The Show: Quite an audience is starting to gather around, as eager as us. Whether this stands or collapses, this is going to be quite a show.

Demoulding: Removing the inner arches was extremely tricky because they locked each other like keystones, and the shell had sagged around them, making it very difficult to slide them out of place.

Hacksaws and Brute Force: All kinds of crazy ideas were on the table to get these off.

Twist, Rotate, Push, Pull: After some serious cajoling, the inner arches were starting to come off. The shell shook quite a bit while we applied so much force - and we were somewhat scared that it might just collapse on us while we're still pulling these arches out.

The Smiles and the Wonder: The last half-arch remains and it's the first time we get the sense that its probably going to be able to stand on its own :)

Its Off: We take the last arch out and run.. in case it comes down.

It Stands!: The finish of the edges leaves much to be desired, and could even be fixed after demoulding but this was the last day of the workshop and we were out of time.

Pride: The structure hosted the convocation ceremony of the workshop.

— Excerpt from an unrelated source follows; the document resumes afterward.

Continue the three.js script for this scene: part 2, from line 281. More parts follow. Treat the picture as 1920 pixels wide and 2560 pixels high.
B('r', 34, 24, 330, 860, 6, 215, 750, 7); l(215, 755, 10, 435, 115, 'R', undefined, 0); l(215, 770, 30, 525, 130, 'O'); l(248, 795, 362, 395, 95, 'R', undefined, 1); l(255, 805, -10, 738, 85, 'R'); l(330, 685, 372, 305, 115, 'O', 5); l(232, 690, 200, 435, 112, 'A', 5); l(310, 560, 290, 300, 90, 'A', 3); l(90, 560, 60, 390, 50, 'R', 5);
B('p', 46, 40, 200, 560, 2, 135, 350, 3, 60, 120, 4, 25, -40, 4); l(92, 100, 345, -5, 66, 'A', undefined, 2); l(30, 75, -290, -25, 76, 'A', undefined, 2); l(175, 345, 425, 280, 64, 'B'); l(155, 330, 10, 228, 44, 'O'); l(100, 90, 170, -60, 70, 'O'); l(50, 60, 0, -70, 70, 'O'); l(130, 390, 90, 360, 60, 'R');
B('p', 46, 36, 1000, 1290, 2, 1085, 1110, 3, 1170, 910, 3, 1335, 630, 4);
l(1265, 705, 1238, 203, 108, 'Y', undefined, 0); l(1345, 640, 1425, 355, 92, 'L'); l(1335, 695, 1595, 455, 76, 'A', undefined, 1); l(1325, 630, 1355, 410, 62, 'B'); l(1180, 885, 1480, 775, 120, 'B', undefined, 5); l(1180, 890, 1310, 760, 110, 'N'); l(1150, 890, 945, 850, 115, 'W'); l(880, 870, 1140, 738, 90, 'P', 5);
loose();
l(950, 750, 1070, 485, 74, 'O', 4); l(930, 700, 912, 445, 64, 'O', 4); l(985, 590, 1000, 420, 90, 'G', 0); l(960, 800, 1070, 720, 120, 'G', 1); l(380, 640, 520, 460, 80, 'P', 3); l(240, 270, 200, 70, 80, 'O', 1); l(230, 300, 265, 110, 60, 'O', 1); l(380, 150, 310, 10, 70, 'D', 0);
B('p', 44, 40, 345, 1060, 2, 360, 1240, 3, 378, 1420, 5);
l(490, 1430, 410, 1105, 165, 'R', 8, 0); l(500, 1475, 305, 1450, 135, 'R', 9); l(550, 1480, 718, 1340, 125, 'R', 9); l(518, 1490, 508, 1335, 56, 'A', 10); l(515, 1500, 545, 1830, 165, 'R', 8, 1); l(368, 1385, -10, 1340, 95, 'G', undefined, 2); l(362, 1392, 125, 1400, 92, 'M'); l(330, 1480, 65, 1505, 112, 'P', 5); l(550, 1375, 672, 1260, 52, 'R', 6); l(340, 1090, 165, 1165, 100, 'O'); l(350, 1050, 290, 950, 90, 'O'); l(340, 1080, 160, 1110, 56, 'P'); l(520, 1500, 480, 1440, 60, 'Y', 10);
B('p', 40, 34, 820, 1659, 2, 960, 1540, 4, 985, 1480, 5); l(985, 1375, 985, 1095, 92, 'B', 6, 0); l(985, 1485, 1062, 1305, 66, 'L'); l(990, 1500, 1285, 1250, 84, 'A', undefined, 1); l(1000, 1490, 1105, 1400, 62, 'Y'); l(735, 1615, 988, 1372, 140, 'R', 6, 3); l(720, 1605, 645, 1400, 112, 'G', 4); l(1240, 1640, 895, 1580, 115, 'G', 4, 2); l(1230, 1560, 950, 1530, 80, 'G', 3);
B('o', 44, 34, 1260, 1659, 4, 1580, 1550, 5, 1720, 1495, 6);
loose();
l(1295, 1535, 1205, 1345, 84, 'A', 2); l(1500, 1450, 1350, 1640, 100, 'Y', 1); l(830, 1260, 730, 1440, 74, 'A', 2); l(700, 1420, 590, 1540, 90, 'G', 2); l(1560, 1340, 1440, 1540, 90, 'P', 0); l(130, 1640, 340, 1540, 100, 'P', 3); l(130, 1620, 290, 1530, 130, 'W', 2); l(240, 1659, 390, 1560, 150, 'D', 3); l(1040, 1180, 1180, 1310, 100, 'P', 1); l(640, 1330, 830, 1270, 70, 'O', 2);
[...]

Unfortunately, the shell didn't have too long a life: it needed to be moved in order to make room for other activities, and didn't survive the lateral loads imposed by the move. Oh well, such is life.

We were personally extremely impressed at the fact that it could stand at such minimal thickness, and earth did extremely well given that the design process ensured that it was mostly compression forces in the structure. The works of the BLOCK Research Group, Anna Herringer, Carl Giskes, Kinya Maruyama, and many others served as valuable precedents for us, and we thank all the great Earth Experts who constantly advised and steered us novices with just about everything. We certainly need to improve our skills at working with earth: the (very) rough edges of the structures are a testament to our novice-level skills at this.

A big thanks to everyone involved for bringing your ideas, expertise, energy, and yourselves to this fantastic workshop. A big thanks to the students and other tutors for giving us the picture that you see above.